The Microkelvin Lab and UF’s participation in the National High Magnetic Field Lab (with major facilities at UF, FSU, and Los Alamos) make Gainesville an ideal place for Dr. Meisel’s kind of research. But when he first got here from France in 1986, he thought he had arrived, culturally, at the ends of the earth. “I remember when the London Philharmonic performed in the O-Dome.

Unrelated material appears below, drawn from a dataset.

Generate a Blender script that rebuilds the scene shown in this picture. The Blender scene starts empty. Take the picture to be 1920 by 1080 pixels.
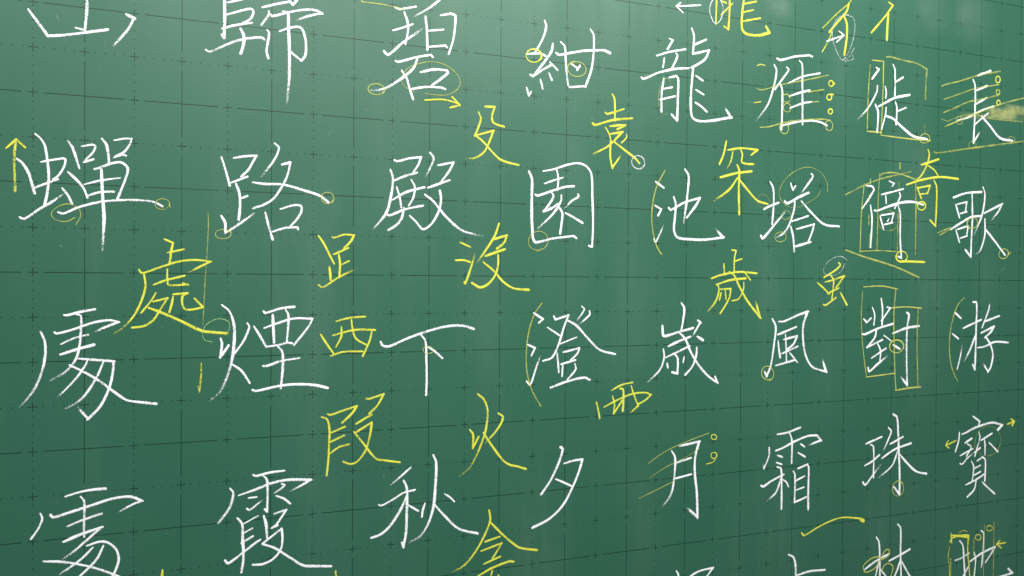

The audience was eating popcorn and cotton candy in the bleachers.” He and his wife, Anna-Lisa, a research professor in Horticultural Sciences, participated in the grand opening of the state-of-the-art Curtis M. Phillips Center for the Performing Arts. “And my wife, a Floridian, introduced me to all the outdoor activities – hiking, canoeing, camping – that you can do in North Florida year round.” Now he has no complaints.

 

He shares his love of science with local grade-school students, going to interact with a class several times a year. “Third to fifth-grades are the sweet spot.” He likes to bring the kids a “goodie bag” filled with items like balls of different weights to test Galileo and various binder clips to study mechanical advantage. The purpose is to stimulate the imagination. “You never know when you might make a big difference in a child’s life – maybe you’ll inspire them to go into science and make the next great discovery.” Or at the very least, have them better understand science when they become adults. After all, in an increasingly technology-based society, it can only help to have voters and decision-makers who appreciate rather than fear science. And when these kids come to that age where they have to decide their own futures, maybe even between a career of brain or brawn, perhaps Dr. Meisel will have helped to provide them with more and better choices.